Transparency
I moved from a private university to a public one on January 1. In the private world, compensation was sometimes whispered about but few really knew how their peers, subordinates or supervisors were compensated. Oh speculation abounded, but having been in a position to know some real numbers, the speculators were often very wrong.
I have discovered that my new university opens everything up not only internally but externally as well. I’ve been typing in names of friends, colleagues and acquaintances all evening. The data have been fascinating. It pays to be hired now. So many newly recruited assistant professors out earn their long tenured colleagues. If you are job hunting, I strongly encourage you to plow through the data batch by batch so that you negotiate well.
University salaries not your cup of tea, well one of our local papers, the Denver Post, has made all sorts of data freely available in their Data Center. Crime, compensation, foreclosure maps, sex assaults by graphical map, truly whatever interests you. I really did not need to know that my teenage neighbor is listed as a sex offender (yes really) in one of these databases.

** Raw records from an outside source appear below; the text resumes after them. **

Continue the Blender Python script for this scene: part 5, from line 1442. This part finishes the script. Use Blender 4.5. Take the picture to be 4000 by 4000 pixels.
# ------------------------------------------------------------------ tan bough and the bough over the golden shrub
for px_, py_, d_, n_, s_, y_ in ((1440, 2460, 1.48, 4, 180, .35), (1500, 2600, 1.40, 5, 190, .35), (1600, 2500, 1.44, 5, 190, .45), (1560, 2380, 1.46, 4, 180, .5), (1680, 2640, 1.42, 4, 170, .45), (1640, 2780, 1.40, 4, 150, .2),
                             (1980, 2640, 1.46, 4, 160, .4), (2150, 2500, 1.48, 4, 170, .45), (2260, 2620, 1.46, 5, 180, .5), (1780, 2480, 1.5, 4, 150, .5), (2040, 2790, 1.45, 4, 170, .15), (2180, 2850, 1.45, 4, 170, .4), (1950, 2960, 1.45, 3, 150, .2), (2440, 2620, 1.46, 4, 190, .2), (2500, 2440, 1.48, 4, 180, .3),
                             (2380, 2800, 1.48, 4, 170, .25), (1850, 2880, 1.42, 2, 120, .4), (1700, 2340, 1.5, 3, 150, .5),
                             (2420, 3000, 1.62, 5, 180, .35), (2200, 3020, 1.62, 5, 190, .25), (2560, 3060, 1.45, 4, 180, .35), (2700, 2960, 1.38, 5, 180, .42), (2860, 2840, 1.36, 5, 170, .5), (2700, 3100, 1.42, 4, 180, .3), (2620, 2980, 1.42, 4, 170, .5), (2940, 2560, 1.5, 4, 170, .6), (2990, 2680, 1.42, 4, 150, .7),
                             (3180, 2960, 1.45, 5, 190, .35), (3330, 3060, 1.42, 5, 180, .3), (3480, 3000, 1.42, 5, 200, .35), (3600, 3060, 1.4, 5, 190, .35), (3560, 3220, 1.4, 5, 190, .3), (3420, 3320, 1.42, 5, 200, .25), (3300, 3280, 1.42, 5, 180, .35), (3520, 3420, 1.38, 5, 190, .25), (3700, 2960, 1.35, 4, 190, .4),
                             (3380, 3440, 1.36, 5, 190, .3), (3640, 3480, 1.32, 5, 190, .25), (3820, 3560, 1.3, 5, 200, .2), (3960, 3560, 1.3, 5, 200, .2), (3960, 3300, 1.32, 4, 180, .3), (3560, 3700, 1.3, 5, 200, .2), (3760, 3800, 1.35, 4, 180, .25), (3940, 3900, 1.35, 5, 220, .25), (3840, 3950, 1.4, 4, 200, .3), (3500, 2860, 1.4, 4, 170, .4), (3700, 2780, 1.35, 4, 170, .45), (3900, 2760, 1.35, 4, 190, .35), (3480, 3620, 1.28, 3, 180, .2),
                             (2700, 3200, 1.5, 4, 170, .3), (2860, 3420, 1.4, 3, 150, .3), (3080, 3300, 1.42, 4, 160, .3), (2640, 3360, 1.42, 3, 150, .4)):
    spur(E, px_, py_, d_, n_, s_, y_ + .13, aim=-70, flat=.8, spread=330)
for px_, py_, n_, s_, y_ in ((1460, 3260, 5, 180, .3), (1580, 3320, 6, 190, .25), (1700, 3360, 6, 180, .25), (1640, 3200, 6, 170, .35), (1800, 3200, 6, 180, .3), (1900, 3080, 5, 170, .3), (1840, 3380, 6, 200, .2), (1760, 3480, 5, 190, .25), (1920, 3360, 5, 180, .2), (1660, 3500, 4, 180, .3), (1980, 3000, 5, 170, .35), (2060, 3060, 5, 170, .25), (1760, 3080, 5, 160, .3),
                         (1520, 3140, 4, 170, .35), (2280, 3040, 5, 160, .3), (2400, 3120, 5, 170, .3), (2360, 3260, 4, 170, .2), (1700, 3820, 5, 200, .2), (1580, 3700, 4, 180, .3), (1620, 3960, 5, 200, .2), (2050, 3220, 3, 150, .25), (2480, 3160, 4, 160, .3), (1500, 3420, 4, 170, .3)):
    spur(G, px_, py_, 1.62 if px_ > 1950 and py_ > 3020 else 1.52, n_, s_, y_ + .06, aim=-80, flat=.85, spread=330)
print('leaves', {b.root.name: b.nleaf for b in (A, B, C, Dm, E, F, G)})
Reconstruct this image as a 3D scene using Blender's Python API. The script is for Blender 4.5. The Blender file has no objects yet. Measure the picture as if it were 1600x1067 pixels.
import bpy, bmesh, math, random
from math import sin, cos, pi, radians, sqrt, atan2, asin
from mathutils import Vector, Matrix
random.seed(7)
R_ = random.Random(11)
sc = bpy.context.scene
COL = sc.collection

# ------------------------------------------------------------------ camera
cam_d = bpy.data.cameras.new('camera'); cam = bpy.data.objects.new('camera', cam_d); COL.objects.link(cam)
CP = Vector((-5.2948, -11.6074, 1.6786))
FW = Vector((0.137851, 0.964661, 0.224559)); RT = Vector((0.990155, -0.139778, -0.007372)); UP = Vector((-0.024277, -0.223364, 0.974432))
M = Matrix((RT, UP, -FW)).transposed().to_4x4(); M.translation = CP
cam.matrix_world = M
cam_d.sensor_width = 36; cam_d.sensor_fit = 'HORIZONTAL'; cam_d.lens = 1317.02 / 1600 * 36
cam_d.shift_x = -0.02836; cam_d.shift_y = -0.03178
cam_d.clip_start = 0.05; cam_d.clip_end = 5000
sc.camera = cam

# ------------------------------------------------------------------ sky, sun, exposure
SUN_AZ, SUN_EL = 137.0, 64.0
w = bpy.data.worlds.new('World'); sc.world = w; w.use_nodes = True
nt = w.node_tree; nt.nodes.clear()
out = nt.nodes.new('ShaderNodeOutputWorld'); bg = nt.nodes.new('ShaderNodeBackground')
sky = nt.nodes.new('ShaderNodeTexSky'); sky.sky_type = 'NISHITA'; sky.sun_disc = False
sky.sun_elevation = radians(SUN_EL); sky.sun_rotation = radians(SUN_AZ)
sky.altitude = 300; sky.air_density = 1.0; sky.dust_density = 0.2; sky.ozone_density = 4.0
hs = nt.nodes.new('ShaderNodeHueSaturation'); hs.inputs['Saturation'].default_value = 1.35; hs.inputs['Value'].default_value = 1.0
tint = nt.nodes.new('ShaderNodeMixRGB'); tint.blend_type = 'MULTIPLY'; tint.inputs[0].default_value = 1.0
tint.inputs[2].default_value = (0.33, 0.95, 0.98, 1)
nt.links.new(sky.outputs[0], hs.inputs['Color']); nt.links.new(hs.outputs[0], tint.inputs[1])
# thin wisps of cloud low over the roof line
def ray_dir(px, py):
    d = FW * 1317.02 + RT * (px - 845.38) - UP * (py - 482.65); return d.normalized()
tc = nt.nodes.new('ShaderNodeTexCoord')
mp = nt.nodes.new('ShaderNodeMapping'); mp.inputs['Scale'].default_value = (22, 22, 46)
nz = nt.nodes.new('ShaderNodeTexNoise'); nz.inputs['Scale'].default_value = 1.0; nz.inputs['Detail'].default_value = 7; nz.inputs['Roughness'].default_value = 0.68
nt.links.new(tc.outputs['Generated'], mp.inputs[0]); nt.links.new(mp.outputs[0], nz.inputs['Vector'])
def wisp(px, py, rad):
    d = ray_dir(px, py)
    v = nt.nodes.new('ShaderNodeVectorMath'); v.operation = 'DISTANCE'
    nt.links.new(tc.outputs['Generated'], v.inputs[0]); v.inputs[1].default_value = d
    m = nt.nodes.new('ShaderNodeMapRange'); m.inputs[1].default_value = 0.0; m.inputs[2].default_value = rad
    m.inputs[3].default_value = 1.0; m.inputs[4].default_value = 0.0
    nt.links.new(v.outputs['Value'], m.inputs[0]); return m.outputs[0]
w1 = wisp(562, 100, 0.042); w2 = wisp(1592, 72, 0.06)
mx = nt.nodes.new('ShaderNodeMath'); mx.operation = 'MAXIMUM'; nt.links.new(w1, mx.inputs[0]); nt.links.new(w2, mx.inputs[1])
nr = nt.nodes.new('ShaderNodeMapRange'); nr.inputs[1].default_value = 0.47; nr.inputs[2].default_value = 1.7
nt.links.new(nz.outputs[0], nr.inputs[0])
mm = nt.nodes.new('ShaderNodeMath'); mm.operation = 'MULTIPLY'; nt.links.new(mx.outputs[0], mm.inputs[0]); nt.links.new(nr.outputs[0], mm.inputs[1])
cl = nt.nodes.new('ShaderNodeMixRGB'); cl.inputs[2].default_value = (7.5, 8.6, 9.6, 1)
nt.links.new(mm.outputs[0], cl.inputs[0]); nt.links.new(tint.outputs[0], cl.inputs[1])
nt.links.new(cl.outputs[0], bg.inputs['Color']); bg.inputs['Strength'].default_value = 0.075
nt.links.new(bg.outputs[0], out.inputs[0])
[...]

I have mixed feelings about all of this transparency. I got a memo in my work email today. There is a now released “sexual predator” who has moved near one of our campuses. This memo had a summary of his record, his name, his address, his photo – with this description “Fondled 8 yo female at work site, and had her perform oral sex.” Do you feel safer now? How long before this man, with his photo and name given to thousands of us, is lynched? Should I feel better that I’m decades older than his alleged target? That I have no kids? Can this guy move forward on better behavior without paying for this every day, even now that he’s served his time? How can he possibly get work with a memo of this type following him wherever he moves? This does not mean I don’t feel his crime was heinous. I do. But I wonder whether and how all of this transparency is serving us.
Do you feel better knowing that your colleague is earning $750 more or less than you per year? That a released felon is in your neighborhood? That your new neighbors bought your old neighbor’s house for cheap in a foreclosure auction?
Me? I like data. Data comforts me. Or perhaps I should say, the analysis of data comforts me. But some of these random facts…oh those I could really live without.